### DATASET SECTION ###

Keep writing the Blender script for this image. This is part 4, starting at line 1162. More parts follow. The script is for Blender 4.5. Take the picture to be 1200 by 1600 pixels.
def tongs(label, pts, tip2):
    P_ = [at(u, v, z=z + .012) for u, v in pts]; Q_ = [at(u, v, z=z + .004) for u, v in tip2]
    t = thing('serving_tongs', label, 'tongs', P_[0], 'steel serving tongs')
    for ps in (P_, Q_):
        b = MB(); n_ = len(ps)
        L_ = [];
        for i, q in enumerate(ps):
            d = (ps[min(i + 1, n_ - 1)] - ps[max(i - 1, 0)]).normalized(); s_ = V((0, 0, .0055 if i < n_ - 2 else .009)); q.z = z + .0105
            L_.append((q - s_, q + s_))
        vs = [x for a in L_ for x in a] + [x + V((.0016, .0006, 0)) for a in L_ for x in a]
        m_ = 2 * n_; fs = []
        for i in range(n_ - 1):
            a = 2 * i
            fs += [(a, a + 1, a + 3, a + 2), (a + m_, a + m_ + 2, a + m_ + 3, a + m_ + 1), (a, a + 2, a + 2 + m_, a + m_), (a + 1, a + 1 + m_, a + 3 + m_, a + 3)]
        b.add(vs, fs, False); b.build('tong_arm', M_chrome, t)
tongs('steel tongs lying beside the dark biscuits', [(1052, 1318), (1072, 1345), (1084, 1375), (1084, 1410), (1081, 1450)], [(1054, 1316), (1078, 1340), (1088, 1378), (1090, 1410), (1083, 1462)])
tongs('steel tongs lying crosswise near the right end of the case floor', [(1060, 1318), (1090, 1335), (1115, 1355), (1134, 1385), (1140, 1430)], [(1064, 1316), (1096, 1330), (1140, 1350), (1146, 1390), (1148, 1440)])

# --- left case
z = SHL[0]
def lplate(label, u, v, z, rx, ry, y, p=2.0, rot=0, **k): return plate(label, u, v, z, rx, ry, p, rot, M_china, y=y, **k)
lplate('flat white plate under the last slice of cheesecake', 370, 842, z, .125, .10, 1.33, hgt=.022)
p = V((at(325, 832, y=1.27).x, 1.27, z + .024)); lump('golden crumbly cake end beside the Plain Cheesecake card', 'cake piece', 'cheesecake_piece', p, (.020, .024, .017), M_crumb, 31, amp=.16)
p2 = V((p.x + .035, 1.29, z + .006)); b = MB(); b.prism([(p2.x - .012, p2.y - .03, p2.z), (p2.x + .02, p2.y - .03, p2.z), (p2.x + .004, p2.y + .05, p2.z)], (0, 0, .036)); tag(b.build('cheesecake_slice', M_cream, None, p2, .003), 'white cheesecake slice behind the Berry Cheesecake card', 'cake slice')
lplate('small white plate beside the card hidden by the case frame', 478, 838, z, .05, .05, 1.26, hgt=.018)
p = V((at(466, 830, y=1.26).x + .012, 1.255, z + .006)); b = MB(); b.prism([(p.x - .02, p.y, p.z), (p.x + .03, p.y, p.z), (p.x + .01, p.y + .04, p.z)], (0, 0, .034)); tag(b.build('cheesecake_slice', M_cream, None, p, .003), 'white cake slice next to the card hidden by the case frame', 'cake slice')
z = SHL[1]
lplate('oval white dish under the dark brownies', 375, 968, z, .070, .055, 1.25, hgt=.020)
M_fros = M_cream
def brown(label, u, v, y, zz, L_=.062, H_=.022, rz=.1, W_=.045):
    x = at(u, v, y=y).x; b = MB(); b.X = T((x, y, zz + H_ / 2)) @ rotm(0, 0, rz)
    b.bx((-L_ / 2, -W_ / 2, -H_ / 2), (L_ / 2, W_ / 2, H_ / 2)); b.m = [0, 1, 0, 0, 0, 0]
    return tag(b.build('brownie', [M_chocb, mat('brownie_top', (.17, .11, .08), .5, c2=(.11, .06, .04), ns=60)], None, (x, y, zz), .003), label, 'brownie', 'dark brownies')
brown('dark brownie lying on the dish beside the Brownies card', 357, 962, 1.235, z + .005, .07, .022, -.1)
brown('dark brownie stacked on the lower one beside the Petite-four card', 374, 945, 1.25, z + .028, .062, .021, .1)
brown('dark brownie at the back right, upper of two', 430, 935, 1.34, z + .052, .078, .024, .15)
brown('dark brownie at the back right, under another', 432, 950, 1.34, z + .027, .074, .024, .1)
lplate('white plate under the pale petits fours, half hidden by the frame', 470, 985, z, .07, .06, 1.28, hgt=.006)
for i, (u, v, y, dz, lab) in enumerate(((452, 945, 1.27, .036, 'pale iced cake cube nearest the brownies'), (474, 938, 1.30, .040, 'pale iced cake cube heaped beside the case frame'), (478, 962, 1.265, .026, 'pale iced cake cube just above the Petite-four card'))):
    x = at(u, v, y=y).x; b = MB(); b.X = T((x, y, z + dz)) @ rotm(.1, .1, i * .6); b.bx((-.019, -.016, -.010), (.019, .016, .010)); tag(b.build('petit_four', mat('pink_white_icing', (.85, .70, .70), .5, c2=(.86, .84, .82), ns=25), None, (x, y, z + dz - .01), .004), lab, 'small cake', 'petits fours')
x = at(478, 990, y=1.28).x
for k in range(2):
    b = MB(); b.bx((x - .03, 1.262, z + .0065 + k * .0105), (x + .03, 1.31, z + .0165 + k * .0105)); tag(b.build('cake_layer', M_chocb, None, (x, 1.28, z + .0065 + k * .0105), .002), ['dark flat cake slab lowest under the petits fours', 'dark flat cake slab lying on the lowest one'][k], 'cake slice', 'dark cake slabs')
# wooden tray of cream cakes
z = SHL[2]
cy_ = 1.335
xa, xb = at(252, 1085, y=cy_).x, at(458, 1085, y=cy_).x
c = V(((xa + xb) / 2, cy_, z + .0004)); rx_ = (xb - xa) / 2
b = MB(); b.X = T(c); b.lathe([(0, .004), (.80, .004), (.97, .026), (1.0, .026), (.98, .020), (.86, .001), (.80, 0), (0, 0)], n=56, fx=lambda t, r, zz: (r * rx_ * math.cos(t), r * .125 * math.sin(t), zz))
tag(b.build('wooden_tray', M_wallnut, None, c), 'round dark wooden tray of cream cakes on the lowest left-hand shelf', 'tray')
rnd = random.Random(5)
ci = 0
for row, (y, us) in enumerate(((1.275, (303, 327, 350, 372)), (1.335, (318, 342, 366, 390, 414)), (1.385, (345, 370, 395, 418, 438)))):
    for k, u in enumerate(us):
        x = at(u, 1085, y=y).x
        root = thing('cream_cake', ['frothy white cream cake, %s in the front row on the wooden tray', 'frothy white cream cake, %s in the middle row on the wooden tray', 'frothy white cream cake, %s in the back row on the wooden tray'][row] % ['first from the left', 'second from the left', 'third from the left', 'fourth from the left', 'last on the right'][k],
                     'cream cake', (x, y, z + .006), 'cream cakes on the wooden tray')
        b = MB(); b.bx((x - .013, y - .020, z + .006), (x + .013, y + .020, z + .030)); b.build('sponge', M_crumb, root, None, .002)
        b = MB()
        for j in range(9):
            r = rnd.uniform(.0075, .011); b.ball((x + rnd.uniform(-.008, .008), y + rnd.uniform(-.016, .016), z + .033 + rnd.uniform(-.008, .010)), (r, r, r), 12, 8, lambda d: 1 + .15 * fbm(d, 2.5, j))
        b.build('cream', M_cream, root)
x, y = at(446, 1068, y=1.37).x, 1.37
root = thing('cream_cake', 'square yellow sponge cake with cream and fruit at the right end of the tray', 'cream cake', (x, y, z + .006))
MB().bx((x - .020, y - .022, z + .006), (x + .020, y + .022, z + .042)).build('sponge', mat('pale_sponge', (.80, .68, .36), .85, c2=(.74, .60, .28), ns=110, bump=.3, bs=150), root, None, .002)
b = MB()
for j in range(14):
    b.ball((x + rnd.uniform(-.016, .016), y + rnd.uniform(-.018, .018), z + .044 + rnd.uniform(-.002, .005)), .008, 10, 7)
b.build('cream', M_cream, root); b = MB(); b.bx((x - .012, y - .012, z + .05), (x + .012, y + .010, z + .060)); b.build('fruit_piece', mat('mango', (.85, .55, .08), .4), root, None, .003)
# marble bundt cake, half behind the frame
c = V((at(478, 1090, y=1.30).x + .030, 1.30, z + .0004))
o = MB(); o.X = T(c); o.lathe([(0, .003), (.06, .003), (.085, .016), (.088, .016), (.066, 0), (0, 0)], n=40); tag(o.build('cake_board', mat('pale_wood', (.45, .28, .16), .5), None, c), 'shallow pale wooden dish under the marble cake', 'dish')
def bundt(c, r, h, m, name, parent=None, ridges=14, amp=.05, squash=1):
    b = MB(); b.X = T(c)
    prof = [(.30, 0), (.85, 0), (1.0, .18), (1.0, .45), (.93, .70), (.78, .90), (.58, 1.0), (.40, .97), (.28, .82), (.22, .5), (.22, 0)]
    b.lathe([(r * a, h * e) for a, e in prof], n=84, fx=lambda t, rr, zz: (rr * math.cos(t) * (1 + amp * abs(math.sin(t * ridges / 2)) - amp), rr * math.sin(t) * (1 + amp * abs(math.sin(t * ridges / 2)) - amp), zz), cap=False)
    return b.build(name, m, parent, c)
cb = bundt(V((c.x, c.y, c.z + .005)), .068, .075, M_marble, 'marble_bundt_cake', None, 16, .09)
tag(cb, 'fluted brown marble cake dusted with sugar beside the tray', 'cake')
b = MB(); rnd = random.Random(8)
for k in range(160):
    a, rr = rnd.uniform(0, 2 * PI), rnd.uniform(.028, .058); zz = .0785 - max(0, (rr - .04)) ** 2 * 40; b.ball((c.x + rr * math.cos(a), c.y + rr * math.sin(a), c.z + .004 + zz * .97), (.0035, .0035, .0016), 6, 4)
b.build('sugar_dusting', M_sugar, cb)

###

→ PROBLEM STATEMENT: Beginning at the top of the data, extract each line through the line containing "tongs('steel tongs lying crosswise" and return those lines exactly, with nothing added.

→ SOLUTION TO THIS EXERCISE:
Keep writing the Blender script for this image. This is part 4, starting at line 1162. More parts follow. The script is for Blender 4.5. Take the picture to be 1200 by 1600 pixels.
def tongs(label, pts, tip2):
    P_ = [at(u, v, z=z + .012) for u, v in pts]; Q_ = [at(u, v, z=z + .004) for u, v in tip2]
    t = thing('serving_tongs', label, 'tongs', P_[0], 'steel serving tongs')
    for ps in (P_, Q_):
        b = MB(); n_ = len(ps)
        L_ = [];
        for i, q in enumerate(ps):
            d = (ps[min(i + 1, n_ - 1)] - ps[max(i - 1, 0)]).normalized(); s_ = V((0, 0, .0055 if i < n_ - 2 else .009)); q.z = z + .0105
            L_.append((q - s_, q + s_))
        vs = [x for a in L_ for x in a] + [x + V((.0016, .0006, 0)) for a in L_ for x in a]
        m_ = 2 * n_; fs = []
        for i in range(n_ - 1):
            a = 2 * i
            fs += [(a, a + 1, a + 3, a + 2), (a + m_, a + m_ + 2, a + m_ + 3, a + m_ + 1), (a, a + 2, a + 2 + m_, a + m_), (a + 1, a + 1 + m_, a + 3 + m_, a + 3)]
        b.add(vs, fs, False); b.build('tong_arm', M_chrome, t)
tongs('steel tongs lying beside the dark biscuits', [(1052, 1318), (1072, 1345), (1084, 1375), (1084, 1410), (1081, 1450)], [(1054, 1316), (1078, 1340), (1088, 1378), (1090, 1410), (1083, 1462)])
tongs('steel tongs lying crosswise near the right end of the case floor', [(1060, 1318), (1090, 1335), (1115, 1355), (1134, 1385), (1140, 1430)], [(1064, 1316), (1096, 1330), (1140, 1350), (1146, 1390), (1148, 1440)])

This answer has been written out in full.